Si à première vue, la logique défendue par Antoine Armand n’était pas si incongrue, renvoyant le gouvernement et l’opposition de gauche à la constitution du “Front Républicain” aux dernières élections et rappelant à tous l’importance de maintenir un cordon sanitaire, elle a fait l’objet d’une première fausse note au sein du gouvernement. En effet, dans le contexte de l’incertitude du gouvernement face à une éventuelle censure de l’Assemblée nationale, une telle prise de position anti-RN passe mal. Michel Barnier, qui se sait en sursis, a conscience qu’il occupe Matignon parce que Marine Le Pen l’a bien voulu.

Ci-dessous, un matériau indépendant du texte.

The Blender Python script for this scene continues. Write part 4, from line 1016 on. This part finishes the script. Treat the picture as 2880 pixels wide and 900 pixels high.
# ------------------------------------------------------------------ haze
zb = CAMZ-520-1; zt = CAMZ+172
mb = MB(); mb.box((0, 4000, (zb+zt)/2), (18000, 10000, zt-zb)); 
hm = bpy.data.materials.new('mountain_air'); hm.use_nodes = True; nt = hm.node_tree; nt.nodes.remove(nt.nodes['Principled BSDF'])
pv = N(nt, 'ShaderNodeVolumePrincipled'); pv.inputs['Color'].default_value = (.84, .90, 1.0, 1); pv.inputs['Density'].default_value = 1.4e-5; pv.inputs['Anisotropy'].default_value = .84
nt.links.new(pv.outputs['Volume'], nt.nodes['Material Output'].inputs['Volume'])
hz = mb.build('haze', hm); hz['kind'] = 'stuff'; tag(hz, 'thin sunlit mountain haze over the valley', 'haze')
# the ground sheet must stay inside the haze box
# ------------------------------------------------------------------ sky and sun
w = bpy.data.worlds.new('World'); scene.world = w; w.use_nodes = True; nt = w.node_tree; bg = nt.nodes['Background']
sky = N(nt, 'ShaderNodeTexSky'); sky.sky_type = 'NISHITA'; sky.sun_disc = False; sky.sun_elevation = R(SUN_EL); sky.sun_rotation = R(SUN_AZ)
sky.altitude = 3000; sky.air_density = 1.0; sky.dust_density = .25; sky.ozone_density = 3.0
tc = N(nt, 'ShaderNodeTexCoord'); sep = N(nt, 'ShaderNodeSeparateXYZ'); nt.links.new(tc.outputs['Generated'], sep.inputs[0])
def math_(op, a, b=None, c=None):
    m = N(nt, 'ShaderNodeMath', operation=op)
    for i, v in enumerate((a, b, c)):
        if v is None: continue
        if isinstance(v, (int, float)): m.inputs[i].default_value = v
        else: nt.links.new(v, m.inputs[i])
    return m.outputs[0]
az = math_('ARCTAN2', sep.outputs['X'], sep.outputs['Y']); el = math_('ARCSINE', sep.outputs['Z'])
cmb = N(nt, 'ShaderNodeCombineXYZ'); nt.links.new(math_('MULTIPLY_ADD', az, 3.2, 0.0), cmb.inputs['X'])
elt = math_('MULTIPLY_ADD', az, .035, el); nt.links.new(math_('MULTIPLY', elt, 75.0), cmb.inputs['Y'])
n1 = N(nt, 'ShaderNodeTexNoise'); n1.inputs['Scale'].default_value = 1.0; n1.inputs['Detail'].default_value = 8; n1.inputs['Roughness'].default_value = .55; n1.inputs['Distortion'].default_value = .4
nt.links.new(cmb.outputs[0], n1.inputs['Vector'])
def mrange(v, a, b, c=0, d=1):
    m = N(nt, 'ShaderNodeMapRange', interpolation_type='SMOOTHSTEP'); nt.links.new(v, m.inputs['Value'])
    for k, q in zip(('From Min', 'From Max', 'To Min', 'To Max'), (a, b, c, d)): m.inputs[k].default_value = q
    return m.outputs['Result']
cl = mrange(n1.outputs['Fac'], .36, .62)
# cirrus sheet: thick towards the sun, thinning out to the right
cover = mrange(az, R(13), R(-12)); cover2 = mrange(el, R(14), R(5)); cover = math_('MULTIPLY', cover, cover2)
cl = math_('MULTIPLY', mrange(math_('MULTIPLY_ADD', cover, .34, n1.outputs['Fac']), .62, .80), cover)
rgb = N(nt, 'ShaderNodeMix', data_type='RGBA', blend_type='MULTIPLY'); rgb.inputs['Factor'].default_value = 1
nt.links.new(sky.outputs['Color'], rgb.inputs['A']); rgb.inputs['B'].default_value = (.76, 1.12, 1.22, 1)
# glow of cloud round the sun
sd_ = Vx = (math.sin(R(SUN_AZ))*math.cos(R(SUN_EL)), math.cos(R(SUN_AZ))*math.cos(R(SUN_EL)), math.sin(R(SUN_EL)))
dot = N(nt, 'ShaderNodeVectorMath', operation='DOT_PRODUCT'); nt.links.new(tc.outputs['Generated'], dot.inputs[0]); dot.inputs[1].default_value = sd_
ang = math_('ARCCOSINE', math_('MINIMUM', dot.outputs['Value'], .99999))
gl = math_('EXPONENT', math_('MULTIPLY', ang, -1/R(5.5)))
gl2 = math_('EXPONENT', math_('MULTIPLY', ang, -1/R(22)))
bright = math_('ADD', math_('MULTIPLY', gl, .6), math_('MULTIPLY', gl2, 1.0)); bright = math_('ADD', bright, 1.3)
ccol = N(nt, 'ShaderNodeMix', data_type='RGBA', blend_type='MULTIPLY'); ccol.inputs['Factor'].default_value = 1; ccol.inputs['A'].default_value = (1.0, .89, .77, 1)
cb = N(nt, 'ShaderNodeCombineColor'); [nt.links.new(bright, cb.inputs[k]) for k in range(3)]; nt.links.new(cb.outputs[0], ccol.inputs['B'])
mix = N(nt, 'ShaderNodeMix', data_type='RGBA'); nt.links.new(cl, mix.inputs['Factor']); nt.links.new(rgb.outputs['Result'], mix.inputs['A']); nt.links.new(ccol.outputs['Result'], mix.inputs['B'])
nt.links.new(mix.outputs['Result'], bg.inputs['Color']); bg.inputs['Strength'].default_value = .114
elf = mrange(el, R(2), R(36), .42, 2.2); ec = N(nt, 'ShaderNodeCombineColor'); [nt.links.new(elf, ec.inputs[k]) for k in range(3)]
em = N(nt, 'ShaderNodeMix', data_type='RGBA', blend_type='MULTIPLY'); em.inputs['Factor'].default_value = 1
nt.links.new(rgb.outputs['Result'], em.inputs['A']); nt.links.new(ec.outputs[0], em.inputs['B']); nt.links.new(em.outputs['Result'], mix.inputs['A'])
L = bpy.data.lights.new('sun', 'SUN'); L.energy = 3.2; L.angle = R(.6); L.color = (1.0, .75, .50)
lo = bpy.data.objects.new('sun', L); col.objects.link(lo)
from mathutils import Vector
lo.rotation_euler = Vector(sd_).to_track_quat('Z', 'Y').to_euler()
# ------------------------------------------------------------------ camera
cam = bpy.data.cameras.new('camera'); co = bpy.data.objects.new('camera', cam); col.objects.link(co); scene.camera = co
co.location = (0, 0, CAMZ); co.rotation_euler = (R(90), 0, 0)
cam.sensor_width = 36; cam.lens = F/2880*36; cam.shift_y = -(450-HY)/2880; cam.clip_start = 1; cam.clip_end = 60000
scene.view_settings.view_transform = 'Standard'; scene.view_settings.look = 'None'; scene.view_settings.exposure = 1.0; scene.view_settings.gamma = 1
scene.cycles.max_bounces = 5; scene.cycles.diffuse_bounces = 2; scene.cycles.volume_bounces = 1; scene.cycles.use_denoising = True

Cette dernière a sauté sur l’occasion pour de nouveau mettre en garde le Premier ministre : “Je pense qu’il doit aller expliquer à ses ministres la philosophie de son gouvernement, car il semblerait que certains n’aient pas encore totalement compris.” Le Premier ministre s’est alors empressé de décrocher son téléphone pour s’excuser et rassurer la présidente du groupe RN. Michel Barnier, qui tente de construire sa stature et d’affirmer son autorité sur une équipe gouvernementale hétéroclite, a sans doute commis ici une erreur de com’. Sa réaction a donné une étrange impression de faiblesse, à l’approche d’une déclaration de politique générale qui sera particulièrement scrutée. Il y a pourtant peu de chances que Marine Le Pen, dans sa quête de respectabilité, endosse le rôle de celle qui bloque les institutions en censurant d’office le gouvernement Barnier. Le Premier ministre a en revanche donné du grain à moudre à la gauche, à qui, il n’en fallait pas plus pour dénoncer la “soumission” du locataire de Matignon à la leader de l’extrême droite ; la décomplexant au passage de voter, si l’occasion se présente, une motion de censure avec le RN…

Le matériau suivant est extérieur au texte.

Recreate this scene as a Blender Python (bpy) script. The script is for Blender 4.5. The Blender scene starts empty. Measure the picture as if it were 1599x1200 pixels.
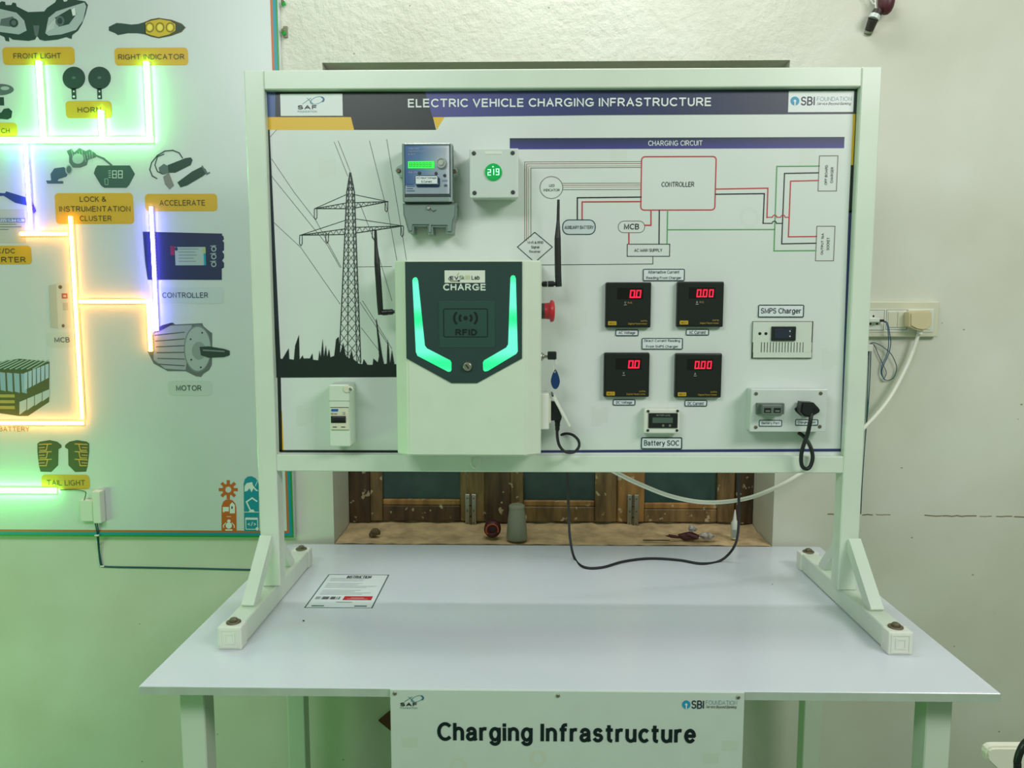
import bpy, bmesh, math, random
from mathutils import Vector, Matrix
from mathutils.geometry import tessellate_polygon
random.seed(7)
SC = bpy.context.scene
COL = SC.collection

# ------------------------------------------------------------------ camera
F_PX, PITCH, YAW = 1162.3, 0.1027, 0.0172
CAM = Vector((-0.0724, 0.0, 1.4148))
FW = Vector((-math.sin(YAW)*math.cos(PITCH), math.cos(YAW)*math.cos(PITCH), -math.sin(PITCH)))
RT = Vector((math.cos(YAW), math.sin(YAW), 0))
UP = RT.cross(FW)
cd = bpy.data.cameras.new('camera'); cam = bpy.data.objects.new('camera', cd); COL.objects.link(cam)
cd.sensor_width = 36; cd.lens = F_PX/1599*36; cd.clip_start = .02
cam.matrix_world = Matrix.Translation(CAM) @ Matrix((RT, UP, -FW)).transposed().to_4x4()
SC.camera = cam

# ------------------------------------------------------------------ light
def lin(c): return tuple(((v/255)/12.92 if v <= 10 else (((v/255)+.055)/1.055)**2.4) for v in c)
w = bpy.data.worlds.new('room_light'); SC.world = w; w.use_nodes = True
w.node_tree.nodes['Background'].inputs[0].default_value = (.62, .90, .62, 1)
w.node_tree.nodes['Background'].inputs[1].default_value = .30
def area(name, loc, target, sx, sy, power, col):
    l = bpy.data.lights.new(name, 'AREA'); l.shape = 'RECTANGLE'; l.size = sx; l.size_y = sy
    l.energy = power; l.color = col
    o = bpy.data.objects.new(name, l); COL.objects.link(o); o.location = loc
    d = Vector(target)-Vector(loc); o.rotation_euler = d.to_track_quat('-Z', 'Y').to_euler()
area('tube_light_above_wall', (-.05, 1.72, 2.78), (-.05, 1.95, 1.6), 1.2, .10, 8, (1, .99, .98))
area('tube_light_right', (1.7, -.2, 2.75), (.3, 1.7, 1.1), 1.3, .55, 35, (1, .955, .95))
area('tube_light_left', (-1.1, -.5, 2.75), (-.1, 1.7, 1.2), 1.3, .55, 24, (.95, .98, 1))
area('added_green_fill_left', (-2.5, .7, .55), (-.4, 1.7, .6), 1.2, .06, 9.5, (.25, 1, .18))  # added fill lamp, out of view, for the green cast on the lower wall
SC.view_settings.view_transform = 'Standard'; SC.view_settings.look = 'None'
SC.view_settings.exposure = 0; SC.view_settings.gamma = 1; SC.view_settings.use_curve_mapping = False

# ------------------------------------------------------------------ measured planes (metres)
Y_WALL, Y_POST, Y_PANEL, Y_BOARD = 2.05, 1.594, 1.612, 2.028
Z_TABLE = .75
def ray(px, py): return FW + RT*((px-799.5)/F_PX) + UP*((600-py)/F_PX)
def at(px, py, Y):            # point of a depth plane seen at a photo position
    d = ray(px, py); return CAM + d*((Y-CAM.y)/d.y)
def atz(px, py, Z):
    d = ray(px, py); return CAM + d*((Z-CAM.z)/d.z)

# ------------------------------------------------------------------ materials
MATS = {}
def mat(name, col, rough=.5, metal=0., emit=None, estr=0., noise=0., nscale=20., bump=0., bscale=60., spec=.5, coat=0.):
    if name in MATS: return MATS[name]
    m = bpy.data.materials.new(name); m.use_nodes = True; nt = m.node_tree; b = nt.nodes['Principled BSDF']
    c = (*lin(col), 1)
    b.inputs['Base Color'].default_value = c; b.inputs['Roughness'].default_value = rough; b.inputs['Metallic'].default_value = metal
    b.inputs['Specular IOR Level'].default_value = spec; b.inputs['Coat Weight'].default_value = coat
    tc = nt.nodes.new('ShaderNodeTexCoord')
    n = nt.nodes.new('ShaderNodeTexNoise'); n.inputs['Scale'].default_value = nscale; n.inputs['Detail'].default_value = 6
    nt.links.new(tc.outputs['Object'], n.inputs['Vector'])
    r = nt.nodes.new('ShaderNodeMapRange'); r.inputs['From Min'].default_value = .3; r.inputs['From Max'].default_value = .7
    k = noise if noise else .03
    r.inputs['To Min'].default_value = 1-k; r.inputs['To Max'].default_value = 1+k*.5
    mx = nt.nodes.new('ShaderNodeVectorMath'); mx.operation = 'SCALE'; mx.inputs[0].default_value = c[:3]
    nt.links.new(n.outputs['Fac'], r.inputs['Value']); nt.links.new(r.outputs[0], mx.inputs['Scale']); nt.links.new(mx.outputs[0], b.inputs['Base Color'])
    if bump:
        n2 = nt.nodes.new('ShaderNodeTexNoise'); n2.inputs['Scale'].default_value = bscale; n2.inputs['Detail'].default_value = 8
        nt.links.new(tc.outputs['Object'], n2.inputs['Vector'])
        bp = nt.nodes.new('ShaderNodeBump'); bp.inputs['Strength'].default_value = bump; bp.inputs['Distance'].default_value = .004
        nt.links.new(n2.outputs['Fac'], bp.inputs['Height']); nt.links.new(bp.outputs[0], b.inputs['Normal'])
    if emit:
        b.inputs['Emission Color'].default_value = (*emit, 1); b.inputs['Emission Strength'].default_value = estr
    MATS[name] = m; return m
def attr_mat(name, rough, emission=0.):
    m = bpy.data.materials.new(name); m.use_nodes = True; nt = m.node_tree; b = nt.nodes['Principled BSDF']
    a = nt.nodes.new('ShaderNodeAttribute'); a.attribute_name = 'Col'
    nt.links.new(a.outputs['Color'], b.inputs['Base Color']); b.inputs['Roughness'].default_value = rough
    if emission:
        nt.links.new(a.outputs['Color'], b.inputs['Emission Color']); b.inputs['Emission Strength'].default_value = emission
    MATS[name] = m; return m
PRINT = attr_mat('vinyl_print', .38)
PAPERPRINT = attr_mat('paper_print', .6)
GLOW = attr_mat('lit_segments', .4, 1.0)
def wall_material():
    m = bpy.data.materials.new('whitewashed_plaster'); m.use_nodes = True; nt = m.node_tree; b = nt.nodes['Principled BSDF']
    N = nt.nodes.new; L = nt.links.new
    tc = N('ShaderNodeTexCoord')
    n1 = N('ShaderNodeTexNoise'); n1.inputs['Scale'].default_value = 3.2; n1.inputs['Detail'].default_value = 7; L(tc.outputs['Object'], n1.inputs['Vector'])
    cr = N('ShaderNodeValToRGB'); L(n1.outputs['Fac'], cr.inputs['Fac'])
    cr.color_ramp.elements[0].position = .3; cr.color_ramp.elements[0].color = (*lin((205, 205, 188)), 1)
    cr.color_ramp.elements[1].position = .7; cr.color_ramp.elements[1].color = (*lin((218, 220, 208)), 1)
    sp = N('ShaderNodeTexNoise'); sp.inputs['Scale'].default_value = 26; sp.inputs['Detail'].default_value = 2; L(tc.outputs['Object'], sp.inputs['Vector'])
    s2 = N('ShaderNodeMapRange'); s2.inputs['From Min'].default_value = .80; s2.inputs['From Max'].default_value = .84; L(sp.outputs['Fac'], s2.inputs['Value'])
    mx = N('ShaderNodeMixRGB'); mx.inputs[2].default_value = (*lin((120, 120, 100)), 1); L(s2.outputs[0], mx.inputs[0]); L(cr.outputs[0], mx.inputs[1])
    L(mx.outputs[0], b.inputs['Base Color']); b.inputs['Roughness'].default_value = .75
    n2 = N('ShaderNodeTexNoise'); n2.inputs['Scale'].default_value = 45; n2.inputs['Detail'].default_value = 9; n2.inputs['Roughness'].default_value = .62; L(tc.outputs['Object'], n2.inputs['Vector'])
    # rougher plaster in patches
    n3 = N('ShaderNodeTexNoise'); n3.inputs['Scale'].default_value = 1.7; n3.inputs['Detail'].default_value = 2; L(tc.outputs['Object'], n3.inputs['Vector'])
    # coarse render above the window, trowelled smooth lower down
    sz = N('ShaderNodeSeparateXYZ'); L(tc.outputs['Object'], sz.inputs[0])
    zr = N('ShaderNodeMapRange'); zr.inputs['From Min'].default_value = 1.75; zr.inputs['From Max'].default_value = 2.0; zr.inputs['To Min'].default_value = .05; zr.inputs['To Max'].default_value = 1; L(sz.outputs['Z'], zr.inputs['Value'])
    xr = N('ShaderNodeMapRange'); xr.inputs['From Min'].default_value = .6; xr.inputs['From Max'].default_value = .85; xr.inputs['To Min'].default_value = 1; xr.inputs['To Max'].default_value = .06; L(sz.outputs['X'], xr.inputs['Value'])
    m1 = N('ShaderNodeMath'); m1.operation = 'MULTIPLY'; L(zr.outputs[0], m1.inputs[0]); L(xr.outputs[0], m1.inputs[1])
    m2 = N('ShaderNodeMath'); m2.operation = 'MULTIPLY'; L(m1.outputs[0], m2.inputs[0]); L(n3.outputs['Fac'], m2.inputs[1])
    bp = N('ShaderNodeBump'); bp.inputs['Distance'].default_value = .014; L(m2.outputs[0], bp.inputs['Strength']); L(n2.outputs['Fac'], bp.inputs['Height']); L(bp.outputs[0], b.inputs['Normal'])
    return m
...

Une union gouvernementale fébrile
Invité lundi au JT de TF1 pour un premier grand oral remarqué, le nouveau ministre de l’Intérieur Bruno Retailleau a tenu un discours de fermeté. L’ancien Président des Républicains au Sénat a dénoncé “un droit à l’inexécution des peines”. Au même moment, sur France 2, le Garde des Sceaux Didier Migaud lui a sèchement répondu qu’il devait savoir que “la justice est indépendante dans notre pays, et que c’est quelque chose d’essentiel dans la démocratie.” Une passe d’armes télévisuelle qui rappelle les limites du “en même temps”, alors que Didier Migaud, lointain adhérent du Parti Socialiste, a la lourde tâche d’incarner à lui seul la tendance de gauche au sein du gouvernement. Déjà, dans les précédents gouvernements, la relation entre le Garde des Sceaux et le ministre de l’Intérieur était loin d’être un long fleuve tranquille. Gérald Darmanin et Éric Dupond-Moretti s’étaient vivement affrontés à plusieurs reprises, sur fonds de désaccords politiques et de manque de solidarité gouvernementale… Soucieux de ne pas répéter les erreurs du passé, Michel Barnier a décidé, selon l’Express, de convoquer les deux hommes pour siffler la fin de la récréation : “C’est normal qu’il y ait des débats et des visions qui s’affrontent, mais c’est moi qui tranche à la fin.” Si ces affrontements entre les deux postes, et, plus largement, les “couacs” gouvernementaux ne sont pas rares, la configuration politique leur donne une dimension particulièrement inflammable. La promptitude de Michel Barnier à réagir aux polémiques traduit bien la fébrilité ambiante.